Governments neither can nor should provide most of the trillions in additional investments needed, and the EU’s bank-heavy financial system cannot mobilise private, long-term risk capital at the required scale. But private market capital remains hemmed in by patchworks of national laws, regulatory and supervisory bodies, and trading venues. The result is perverse: unused investment opportunities, inadequate rewards for savers, and an economy at risk of falling behind in a more fiercely competitive world.

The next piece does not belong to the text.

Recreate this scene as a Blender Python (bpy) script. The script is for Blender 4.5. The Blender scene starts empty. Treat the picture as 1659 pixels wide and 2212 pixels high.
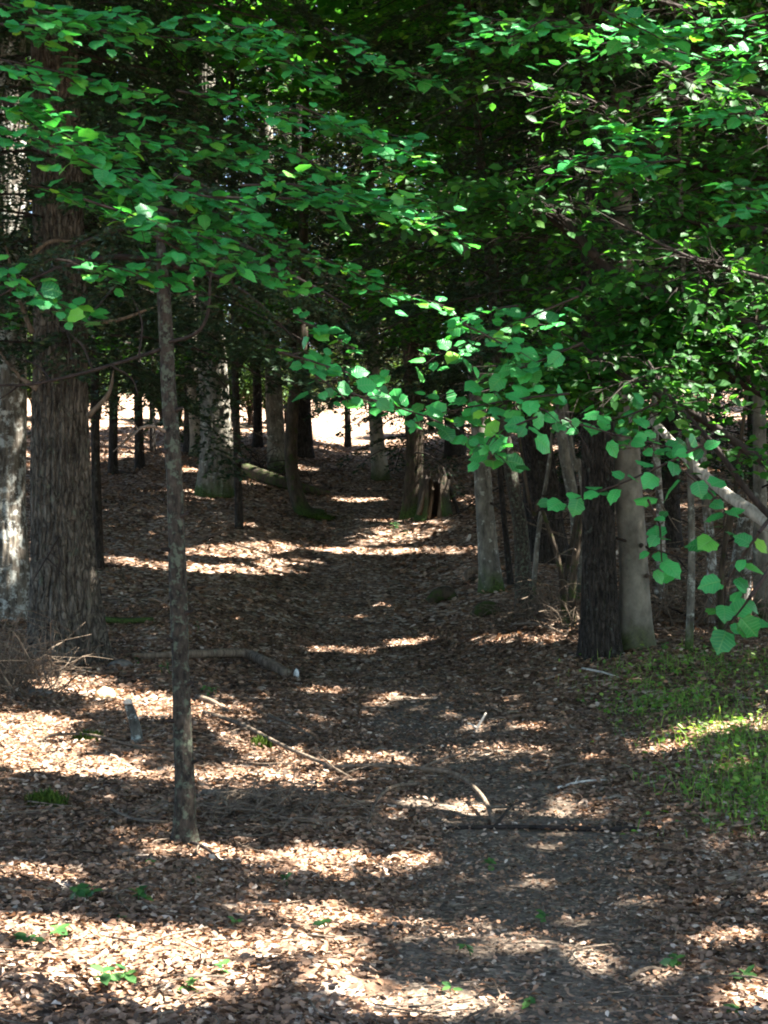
import bpy, math
import numpy as np
from mathutils import Vector

rng = np.random.default_rng(11)
SC = bpy.context.scene
COL = SC.collection
R = math.radians

# ------------------------------------------------------------------ camera maths (photo measured on a 1659 x 2212 grid)
PW, PH, F, PITCH, CAMZ = 1659.0, 2212.0, 3617.0, R(1.92), 1.5
cp, sp = math.cos(PITCH), math.sin(PITCH)
SUN_AZ, SUN_EL = R(95), R(58)
SUN = np.array([math.sin(SUN_AZ) * math.cos(SUN_EL), math.cos(SUN_AZ) * math.cos(SUN_EL), math.sin(SUN_EL)])


def ray(u, v):
    a, b = (u - PW / 2) / F, (PH / 2 - v) / F
    return np.array([a, cp - b * sp, sp + b * cp])


def at(u, v, Y):
    d = ray(u, v)
    return np.array([0, 0, CAMZ]) + d * (Y / d[1])


def project(P):
    x, y, z = P[..., 0], P[..., 1], P[..., 2] - CAMZ
    dep = np.maximum(y * cp + z * sp, 0.05)
    return PW / 2 + F * x / dep, PH / 2 - F * (-y * sp + z * cp) / dep


# ------------------------------------------------------------------ noise and terrain
def _h(i, j, s):
    n = (i * 374761393 + j * 668265263 + s * 1274126177) & 0xFFFFFFFF
    n = ((n ^ (n >> 13)) * 1274126177) & 0xFFFFFFFF
    return ((n ^ (n >> 16)) & 0xFFFF) / 65535.0


def vnoise(x, y, s=0):
    x, y = np.asarray(x, float), np.asarray(y, float)
    i, j = np.floor(x).astype(np.int64), np.floor(y).astype(np.int64)
    fx, fy = x - i, y - j
    fx, fy = fx * fx * (3 - 2 * fx), fy * fy * (3 - 2 * fy)
    a, b, c, d = _h(i, j, s), _h(i + 1, j, s), _h(i, j + 1, s), _h(i + 1, j + 1, s)
    return (a * (1 - fx) + b * fx) * (1 - fy) + (c * (1 - fx) + d * fx) * fy


def fbm(x, y, s=0, o=3):
    t, a = 0, 0.5
    for k in range(o):
        t = t + a * vnoise(np.asarray(x) * 2 ** k + 17 * k, np.asarray(y) * 2 ** k - 9 * k, s + k)
        a *= 0.5
    return t


_PY = np.array([-60, 5.5, 9, 13, 18, 22, 27, 32, 38, 46, 52, 60, 75, 100, 150, 260])
_PZ = np.array([-.3, 0, 0, .14, .37, .72, 1.45, 2.33, 3.33, 4.85, 5.75, 7.1, 9.0, 10.8, 12, 14])
_ty = np.arange(-60, 260, 0.25)
_tz = np.interp(_ty, _PY, _PZ)
_k = np.hanning(13); _k /= _k.sum()
_tz = np.convolve(np.pad(_tz, 6, mode='edge'), _k, 'valid')
_CY = np.array([-20, 0, 5.5, 7, 9.4, 12, 14.2, 17, 20, 23, 27, 32, 46, 80])
_CX = np.array([.5, .5, .61, .68, .75, .6, .51, .14, -.16, -.24, -.5, -.5, -.4, 1])


def path_x(y):
    return np.interp(y, _CY, _CX)


def sstep(a, b, x):
    t = np.clip((x - a) / (b - a), 0, 1)
    return t * t * (3 - 2 * t)


def ground(x, y):
    x, y = np.asarray(x, float), np.asarray(y, float)
    z = np.interp(y, _ty, _tz)
    dx = x - path_x(y)
    amp = 0.10 + 0.20 * sstep(8, 20, y)
    z = z + amp * sstep(.7, 2.6, np.abs(dx)) + .03 * sstep(.5, 1.1, np.abs(dx))
    z = z + 0.05 * np.maximum(dx - 4, 0) * sstep(20, 30, y) + 0.03 * np.maximum(-dx - 3, 0) * sstep(6, 14, y)
    z = z + (fbm(x * .45, y * .45, 3) - .44) * .30 * sstep(5, 14, y) + (fbm(x * 2.1, y * 2.1, 8) - .44) * .10
    z = z + (fbm(x * 7, y * 7, 21, 2) - .37) * .035
    return z


def hit(u, v, tmax=130):
    d = ray(u, v)
    t = np.arange(3, tmax, 0.04)
    P = np.array([0, 0, CAMZ]) + t[:, None] * d
    g = ground(P[:, 0], P[:, 1])
    k = np.nonzero(P[:, 2] < g)[0]
    p = P[k[0]] if len(k) else P[-1]
    return np.array([p[0], p[1], float(ground(p[0], p[1]))])


# ------------------------------------------------------------------ where sunlight reaches the ground: gaps cut in the canopy to shape the light
# sun flecks on the ground, as ellipses (centre, half sizes, tilt)
FLECKS = [
    (40, 1590, 95, 55, 0), (110, 1655, 230, 20, 3), (340, 1690, 70, 14, 6), (150, 1482, 90, 17, 8), (300, 1525, 80, 24, 12),
    (470, 1560, 60, 26, 25), (560, 1625, 100, 17, 22), (650, 1690, 110, 12, 10), (480, 1680, 80, 12, 8), (560, 1860, 110, 10, 14),
    (770, 1862, 95, 17, 4), (690, 1975, 150, 22, 2), (60, 2000, 130, 17, 2), (330, 2040, 220, 13, -4), (160, 2095, 230, 34, -2),
    (110, 2170, 190, 32, 0), (400, 2180, 120, 17, 3), (640, 2060, 150, 14, 2), (1215, 2060, 90, 14, 8), (980, 2172, 180, 12, -4),
    (1010, 2030, 70, 8, -4), (1600, 2150, 80, 26, -4), (1560, 2035, 70, 8, -10), (1300, 1790, 45, 6, 0), (1180, 1752, 70, 5, 2), (960, 1745, 90, 7, 6),
    (800, 1640, 75, 10, 4), (1055, 1576, 70, 5, 0), (1085, 1613, 50, 3, 2), (1425, 1625, 38, 7, -12), (1490, 1588, 62, 12, -8), (1645, 1568, 45, 12, 0),
    (870, 1507, 45, 3, 2), (700, 1492, 40, 3, 4), (740, 1406, 80, 6, 3), (870, 1388, 55, 7, -8), (1080, 1384, 70, 6, -3), (1190, 1386, 70, 6, 4),
    (730, 1335, 50, 2, -3), (800, 1308, 40, 2, 0), (500, 1190, 140, 15, -3), (470, 1228, 190, 9, 2), (280, 1215, 70, 8, 8), (760, 1190, 90, 6, 2), (930, 1191, 130, 7, 0),
    (620, 1215, 70, 6, 0), (770, 1078, 60, 6, 0), (1010, 1082, 40, 7, 0), (860, 1125, 90, 4, 2), (270, 965, 55, 26, -10), (1150, 1000, 40, 24, 0), (1640, 1290, 30, 50, 0), (330, 1840, 60, 7, 2), (70, 1895, 60, 6, 4),
]
_fl = np.array(FLECKS, float)
# sunlit spots above the ground: (point, radius)
SPOTS = []


_hx, _hy = np.arange(-50, 50, .2), np.arange(-30, 110, .2)
_HG = ground(*np.meshgrid(_hx, _hy))


def quick_ground(x, y):
    return _HG[np.clip(((y + 30) / .2).astype(int), 0, len(_hy) - 1), np.clip(((x + 50) / .2).astype(int), 0, len(_hx) - 1)]


def ground_hit_along_sun(P):
    G = P.copy()
    for _ in range(7):
        g = quick_ground(G[:, 0], G[:, 1])
        t = (G[:, 2] - g) / SUN[2]
        G = G - (t * .85)[:, None] * SUN
    return G


GX0, GY0, GS = -24.0, 2.0, .04
_gx = np.arange(GX0, 30, GS); _gy = np.arange(GY0, 48, GS)
_GX, _GY = np.meshgrid(_gx, _gy)
_gu, _gv = project(np.stack([_GX, _GY, ground(_GX, _GY)], -1))
_gu = _gu + (vnoise(_GX * 5, _GY * 5, 5) - .5) * 24
_rag = 1 + (fbm(_GX * 3.3, _GY * 3.3, 6) - .44) * .55
LIT = np.zeros(_GX.shape, bool)
for cu, cv, ru, rv, an in FLECKS:
    c, s_ = math.cos(R(an)), math.sin(R(an))
    du, dv = _gu - cu, _gv - cv
    a_, b_ = (du * c + dv * s_) / ru, (-du * s_ + dv * c) / rv
    LIT |= (a_ * a_ + b_ * b_ < _rag) & (_GY > 3)
LIT |= (_GY > 46.6)


def _dil(m, k):
    o = m.copy()
    for i_ in range(1, k + 1):
        o[i_:] |= m[:-i_]; o[:-i_] |= m[i_:]
    p = o.copy()
    for i_ in range(1, k + 1):
        o[:, i_:] |= p[:, :-i_]; o[:, :-i_] |= p[:, i_:]
    return o


LITS = {.03: _dil(LIT, 1), .06: _dil(LIT, 1), .11: _dil(LIT, 3)}


_e1 = np.cross(SUN, [0, 0, 1.]); _e1 /= np.linalg.norm(_e1); _e2 = np.cross(SUN, _e1)
SPOTMAP = np.full((2600, 2600), 1e9)


def spot_cell(P):
    return (np.clip(((P @ _e1 + 75) / .06).astype(int), 0, 2599), np.clip(((P @ _e2 + 75) / .06).astype(int), 0, 2599), P @ SUN)


def add_spot(c, r):
    ia, ib, t = spot_cell(np.asarray(c)[None])
    k = max(1, int(r / .06)); q = np.arange(-k, k + 1)
    m = q[:, None] ** 2 + q[None] ** 2 <= k * k
    w = SPOTMAP[ia[0] - k:ia[0] + k + 1, ib[0] - k:ib[0] + k + 1]
    w[m] = np.minimum(w[m], t[0])


def lit_mask(P, size=.06):
    """True for the foliage that would block one of the gaps the sunlight comes through."""
    G = ground_hit_along_sun(P)
    i_ = np.clip(((G[:, 1] - GY0) / GS).astype(int), 0, len(_gy) - 1)
    j_ = np.clip(((G[:, 0] - GX0) / GS).astype(int), 0, len(_gx) - 1)
    out = LITS[size][i_, j_] & (G[:, 1] < 65)
    out |= (G[:, 1] < 2.6) & (vnoise(G[:, 0] * .8, G[:, 1] * .8, 9) > .35)
    ia, ib, t = spot_cell(P)
    return out | (t > SPOTMAP[ia, ib] + .12)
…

Politicians are, finally, grasping the link between Europe’s productivity challenges and its fragmented capital markets. In a step-up of political engagement with an issue so far mostly relegated to technocrats, the eurogroup of finance ministers has agreed a statement on advancing CMU for national leaders at a summit next week. It follows a similar statement from the European Central Bank. Imminent reports commissioned from Mario Draghi and Enrico Letta, on Europe’s competitiveness and its single market respectively, should also highlight the urgency of CMU.

There is no mystery about what is needed. Investment and insolvency rules must be unified or at least harmonised, so investing across borders is no harder than within a single country. Where multiple rules persist, companies should be allowed to opt into EU-wide regulation and supervision.

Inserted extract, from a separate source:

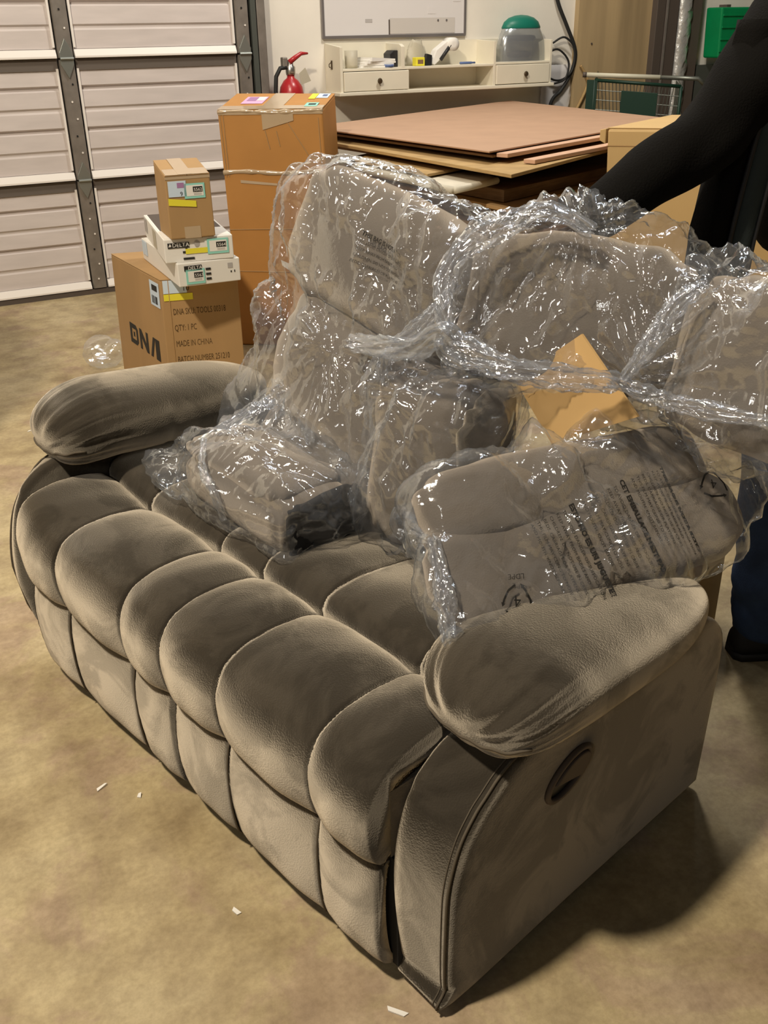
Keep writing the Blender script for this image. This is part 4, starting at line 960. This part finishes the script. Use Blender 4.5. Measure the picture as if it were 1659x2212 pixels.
# ================================================================== SMALL THINGS ON THE FLOOR
wad = thing('plastic_wad', 'crumpled wad of clear plastic on the floor left of the printed carton', 'plastic', (.915, 4.47, 0))
bm = bmesh.new(); bmesh.ops.create_icosphere(bm, subdivisions=5, radius=.095); me = bpy.data.meshes.new('wad'); bm.to_mesh(me); bm.free()
P = verts(me) * np.array([1, .9, .72]); h = crumple(P, 5, 11, 5) * .5 + crumple(P, 6, 30, 4) * .5
P = P + normals(me) * np.clip(h, -.04, .04)[:, None] + np.array([0, 0, .07]); P[:, 2] = np.maximum(P[:, 2], .001); set_verts(me, P)
link('crumpled_film', me, 'film', wad)
for i, (x, y, rz, L, lb) in enumerate(((.189, 1.63, .4, .013, 'white paper scrap on the floor in front of the left skirt'), (.252, 1.567, 1.1, .006, 'smallest white speck of paper on the floor in front of the loveseat'), (.323, 1.195, 2.0, .009, 'thin white splinter on the floor in the middle of the bare concrete'), (.478, .885, 2.3, .018, 'white wood splinter on the floor at the near corner of the loveseat'), (.45, 3.80, .2, .03, 'white paper scrap on the floor behind the left arm pad'))):
    p = MB().hexa([(-L, -.003, 0), (L, -.002, 0), (L * .8, .004, 0), (-L * .7, .005, 0), (-L, -.003, .002), (L, -.002, .005), (L * .8, .004, .003), (-L * .7, .005, .002)]).build('paper_scrap', 'paper')
    p.location = (x, y, .0005); p.rotation_euler = (0, 0, rz); tag(p, lb, 'scrap', 'scraps on the floor')
bc, F = carton('floor_carton', 'pale brown carton on the floor between the loveseat and the blue jeans', *boxpts(1.60, 1.56, .3, .20, .30, 0, .26), 'kraft_pale')

# ================================================================== PERSON
person = thing('person', 'person in black jacket and blue jeans bending over the loveseat, head out of frame', 'person', (1.85, 1.33, 0))
PO = V((1.85, 1.33, 0))
def skin_fig(name, nodes, edges, m, root_i=0, sub=2, parent=person, disp=None):
    me = bpy.data.meshes.new(name); me.from_pydata([V(n[0]) - PO for n in nodes], edges, [])
    o = bpy.data.objects.new('t', me); col.objects.link(o)
    md = o.modifiers.new('skin', 'SKIN'); md.use_smooth_shade = True
    for i, n in enumerate(nodes):
        r = n[1] if isinstance(n[1], tuple) else (n[1], n[1]); me.skin_vertices[0].data[i].radius = r
        me.skin_vertices[0].data[i].use_root = (i == root_i)
    sb = o.modifiers.new('sub', 'SUBSURF'); sb.levels = sub
    out = bpy.data.meshes.new_from_object(o.evaluated_get(bpy.context.evaluated_depsgraph_get())); bpy.data.objects.remove(o)
    if disp:
        P, Nn = verts(out), normals(out); set_verts(out, P + Nn * disp(P)[:, None])
    return link(name, out, m, parent, True)
ch = [(1.875, 1.40, .86), (1.93, 1.44, 1.02), (1.93, 1.48, 1.22), (1.905, 1.50, 1.40)]
neck, headc = (1.87, 1.47, 1.53), (1.84, 1.44, 1.66)
sR, eR, wR = (1.745, 1.475, 1.445), (1.490, 1.450, 1.19), (1.236, 1.467, 1.088)
sL, eL, wL = (2.12, 1.50, 1.40), (2.19, 1.36, 1.14), (2.02, 1.17, 1.02)
hipR, kneeR, ankR = (1.795, 1.36, .80), (1.725, 1.33, .43), (1.742, 1.305, .085)
hipL, kneeL, ankL = (1.99, 1.42, .80), (2.04, 1.50, .43), (2.06, 1.56, .085)
# body: one continuous figure
nodes = [(ch[0], (.14, .11)), (ch[1], (.13, .10)), (ch[2], (.15, .105)), (ch[3], (.13, .09)), (neck, .055), (headc, (.08, .095)), ((1.83, 1.425, 1.74), (.075, .09)),
         (sR, .062), (eR, .042), (wR, .028), (sL, .062), (eL, .042), (wL, .028),
         (hipR, .085), (kneeR, .058), (ankR, .04), (hipL, .085), (kneeL, .058), (ankL, .04)]
edges = [(0, 1), (1, 2), (2, 3), (3, 4), (4, 5), (5, 6), (3, 7), (7, 8), (8, 9), (3, 10), (10, 11), (11, 12), (0, 13), (13, 14), (14, 15), (0, 16), (16, 17), (17, 18)]
skin_fig('body', nodes, edges, 'skin')
def hand(w, d, up, side):
    """palm, four unequal curled fingers, thumb leaving the side of the palm"""
    w, d, up = V(w), V(d).normalized(), V(up); up = (up - d * up.dot(d)).normalized(); s = d.cross(up) * side
    nodes = [(w - d * .02, (.026, .018)), (w + d * .035, (.036, .016)), (w + d * .075, (.038, .014))]; edges = [(0, 1), (1, 2)]
    for k, L in enumerate((.070, .080, .074, .056)):
        b = w + d * .080 + s * (.030 - .020 * k); i = len(nodes)
        nodes += [(b, .009), (b + d * L * .42 - up * .008, .0085), (b + d * L * .68 - up * .034, .008), (b + d * L * .62 - up * .058, .007)]
        edges += [(2, i), (i, i + 1), (i + 1, i + 2), (i + 2, i + 3)]
    i = len(nodes); nodes += [(w + d * .03 + s * .036, .011), (w + d * .06 + s * .052 - up * .012, .010), (w + d * .088 + s * .048 - up * .026, .008)]; edges += [(1, i), (i, i + 1), (i + 1, i + 2)]
    return skin_fig('hand', nodes, edges, 'skin', 0, 2)
hand(V(wR) + V((-.02, .01, -.07)), (-.25, .1, -.95), (-.9, 0, .3), 1)
hand(V(wL) + V((-.01, -.02, -.01)), (-.6, -.6, -.4), (-.3, -.3, .9), -1)
# jacket: torso and sleeves with folds
folds = lambda seed, am: (lambda P: am * (np.sin(P[:, 2] * 46 + 5 * np.sin(P[:, 0] * 11 + seed) + 3 * np.sin(P[:, 1] * 17)) * (.5 + .5 * np.sin(P[:, 0] * 14 + P[:, 2] * 9 + seed))) + crumple(P, int(seed) + 3, 9, 4) * am * 14)
jn = [((1.885, 1.41, .92), (.20, .15)), (ch[1], (.20, .15)), (ch[2], (.20, .145)), ((1.90, 1.50, 1.41), (.14, .12)), ((1.87, 1.475, 1.50), (.08, .075)),
      (sR, .092), ((1.628, 1.458, 1.33), .088), (eR, .074), ((1.42, 1.455, 1.165), .064), ((1.348, 1.458, 1.133), .054), ((1.215, 1.472, 1.05), .046),
      (sL, .095), (eL, .075), (wL, .05)]
skin_fig('jacket', jn, [(0, 1), (1, 2), (2, 3), (3, 4), (3, 5), (5, 6), (6, 7), (7, 8), (8, 9), (9, 10), (3, 11), (11, 12), (12, 13)], 'hoodie', 0, 3, disp=folds(2., .005))
# open front: hanging flap with grey-green facing and zip
fl_ = []
zs = [(1.606, 1.411, 1.407), (1.598, 1.416, 1.27), (1.582, 1.424, 1.135), (1.570, 1.431, 1.005), (1.566, 1.433, .91), (1.562, 1.436, .84)]
rt = V((.883, -.469, 0)); fwv = V((.469, .883, 0)); C = catmull(np.array(zs), 26)
fc = [V(p) - PO for p in C]
sway = [.006 * math.sin(i * .55) for i in range(26)]
MB().rings([[tuple(p - rt * .002 - fwv * .006), tuple(p + rt * .028 - fwv * (.014 + w_)), tuple(p + rt * .058 - fwv * .006), tuple(p + rt * .060 + fwv * .006), tuple(p + fwv * .008)] for p, w_ in zip(fc, sway)]).build('jacket_facing', 'zip', person, True)
MB().tube([p - fwv * .012 + rt * .002 for p in fc], .0055, 6).build('zip_tape', 'black', person, True)
MB().tube([p - fwv * .012 + rt * .052 for p in fc], .004, 6).build('facing_seam', 'black', person, True)
MB().rings([[tuple(p - rt * (.062 + w_ * 1.5) + fwv * .035), tuple(p - rt * .045 - fwv * (.004 + w_)), tuple(p - rt * .02 - fwv * .012), tuple(p - fwv * .008), tuple(p + fwv * .02), tuple(p + rt * .02 + fwv * .09), tuple(p - rt * .05 + fwv * .09)] for p, w_ in zip(fc, sway)]).build('jacket_front', 'hoodie', person, True)
skin_fig('shirt', [((1.80, 1.375, .94), (.13, .10)), ((1.82, 1.385, 1.1), (.13, .10)), ((1.83, 1.41, 1.28), (.12, .09))], [(0, 1), (1, 2)], 'shirt', disp=folds(5., .003))
# jeans
jf = lambda P: .004 * np.sin(P[:, 2] * 60 + 4 * np.sin(P[:, 0] * 20)) * np.exp(-((P[:, 2] - .16) / .14) ** 2) + .0025 * np.sin(P[:, 2] * 35 + P[:, 0] * 30)
skin_fig('jeans', [((1.885, 1.40, .90), (.17, .13)), ((1.89, 1.39, .80), (.16, .13)), (hipR, .105), ((1.75, 1.345, .60), .10), (kneeR, .082), ((1.725, 1.32, .26), .074), ((1.742, 1.31, .09), (.076, .076)), ((1.743, 1.308, .045), (.080, .078)),
        (hipL, .105), (kneeL, .085), (ankL, .075)], [(0, 1), (1, 2), (2, 3), (3, 4), (4, 5), (5, 6), (6, 7), (1, 8), (8, 9), (9, 10)], 'jeans', 0, 3, disp=jf)
# shoes
def shoe(a, d):
    a, d = V((a[0], a[1], 0)), V((*d, 0)).normalized(); s = V((-d.y, d.x, 0)); R_ = []; S_ = []
    for t, w, h in ((-.075, .022, .06), (-.06, .036, .07), (0, .04, .075), (.06, .042, .065), (.12, .048, .055), (.17, .042, .045), (.20, .022, .03)):
        c = a + d * t - PO
        R_.append([tuple(c + s * w * math.cos(q) + V((0, 0, .018 + max(0, h * math.sin(q))))) for q in np.linspace(0, math.pi, 12)] + [tuple(c - s * w * .9 + V((0, 0, .018))), tuple(c + s * w * .9 + V((0, 0, .018)))])
        S_.append([tuple(c + s * w * 1.06 + V((0, 0, 0))), tuple(c + s * w * 1.06 + V((0, 0, .02))), tuple(c - s * w * 1.06 + V((0, 0, .02))), tuple(c - s * w * 1.06)])
    sh = MB().rings(R_).build('shoe', 'shoe', person, True); MB().rings(S_).build('sole', 'rubber', sh, True)
shoe(ankR, (.75, -.30)); shoe(ankL, (-.7, -.6))
# head details (out of frame)
hc = V((1.83, 1.425, 1.70)) - PO; fd = V((-.75, -.60, -.28)).normalized(); sd = fd.cross(V((0, 0, 1))).normalized(); ud = sd.cross(fd)
def ico(name, c, r, m, sc=(1, 1, 1), sub=3):
    bm = bmesh.new(); bmesh.ops.create_icosphere(bm, subdivisions=sub, radius=r); me = bpy.data.meshes.new(name); bm.to_mesh(me); bm.free()
    P = verts(me) * np.array(sc); set_verts(me, P + np.array(c)); return link(name, me, m, person, True)
ico('hair', hc + V((.02, .015, .045)), .108, 'hair', (1, 1, .95))
for k in (-1, 1):
    ico('eye', hc + fd * .085 + sd * .032 * k - ud * .005, .012, 'paper', sub=2); ico('ear', hc + sd * .088 * k - ud * .01, .026, 'skin', (.5, .8, 1.2), 2)
ico('nose', hc + fd * .10 - ud * .03, .018, 'skin', (.8, .8, 1.2), 2); ico('mouth', hc + fd * .088 - ud * .065, .02, 'red', (1, 1, .3), 2)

Rules must strive for simplicity for investors, including retail ones, and businesses alike. More powers must be shifted to EU-wide bodies such as Esma, the bloc’s financial markets authority. Governments must embrace cross-border consolidation of market venues, financial providers, and investment products.

The EU’s technocrats know this. Politicians remain conflicted by the vested interests of domestic constituencies. But the eurogroup’s tentative commitments point in the right direction, accepting “convergence” on rules and calling for national measures to boost capital market investments such as ending the bias against equity in their tax systems. They now need to go further and faster down this path.

The challenge is more political than technical. Responsibility for making capital markets union a success lies with national leaders. They should go further than merely endorsing the eurogroup statement next week. Calling for more speed and ambition, and rapid follow-up, would keep the pressure on finance ministers to take bolder steps.

Leaders must also take ownership of the project, which needs as much political commitment as creating the single market did in the 1980s. Only leaders can convincingly tell citizens that their security and prosperity depends on Europeans everywhere putting their savings to work for companies across all of Europe. The dithering must end.